Defeated, I looked at the option of sending the drive to a professional firm that specializes in data recovery from broken or damaged hard disks. They said that they probably could get the data off the drive for between $600 and $1000. Ouch!

During all this experimentation, I wasn’t overly worried because of one thing—I had a backup copy of the data. Right from the start, I contacted our field director in Jerusalem and had him copy the manuscript images to a new hard drive and ship it to HMML. It arrived in about a week and functions perfectly.

The lessons learned? For starters, one has to have a backup strategy in place before something goes wrong. At HMML, each project location retains a complete set of the manuscript images produced. Once HMML’s copy arrives, more backups are made, totaling five in all.

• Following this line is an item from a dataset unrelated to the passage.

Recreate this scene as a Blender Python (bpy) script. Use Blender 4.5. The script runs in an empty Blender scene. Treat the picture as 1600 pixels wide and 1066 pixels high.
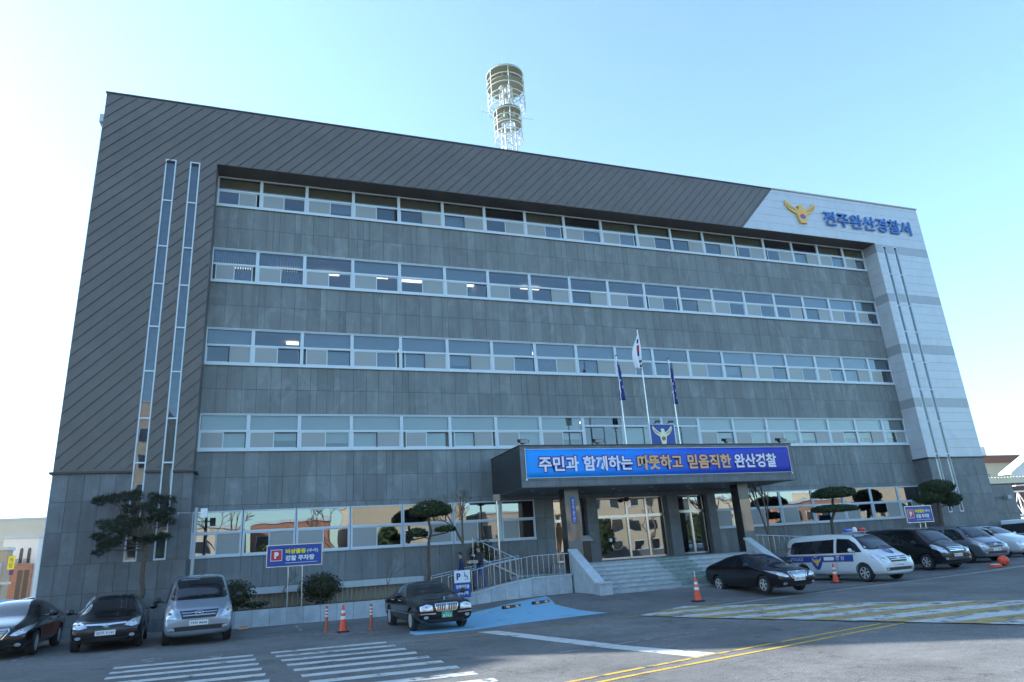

Having multiple copies isn’t enough; the backups need to be in different locations as well. That way, if some physical disaster (fire, flooding, etc.) destroys data in one place, the backups are in a different, safe place. The manuscript data for HMML’s projects ends up in five different places, one going to a special storage facility in Utah.

People should adopt a similar strategy with their personal data. My own data resides on CD and DVD disks in one place and external disk drives in another. At some time, the data will also be copied to one of those small “pocket” hard drives which can fit into a bank safe deposit box.

Keeping track of all this and taking the time to make and safeguard the copies is a bit of work, but consider the consequences of having all of one’s data disappearing in an instant. I hear about this from time to time: someone’s computer stops working and takes with it the person’s financial files, email history, music, pictures, everything…

Don’t be that person. Hard drives are inexpensive enough these days for anyone to put together a good data backup plan. Get organized, take some time in making sure all your data is copied, and figure out a number of safe places to put the backups. Then, you can go back to simply worrying about death and taxes.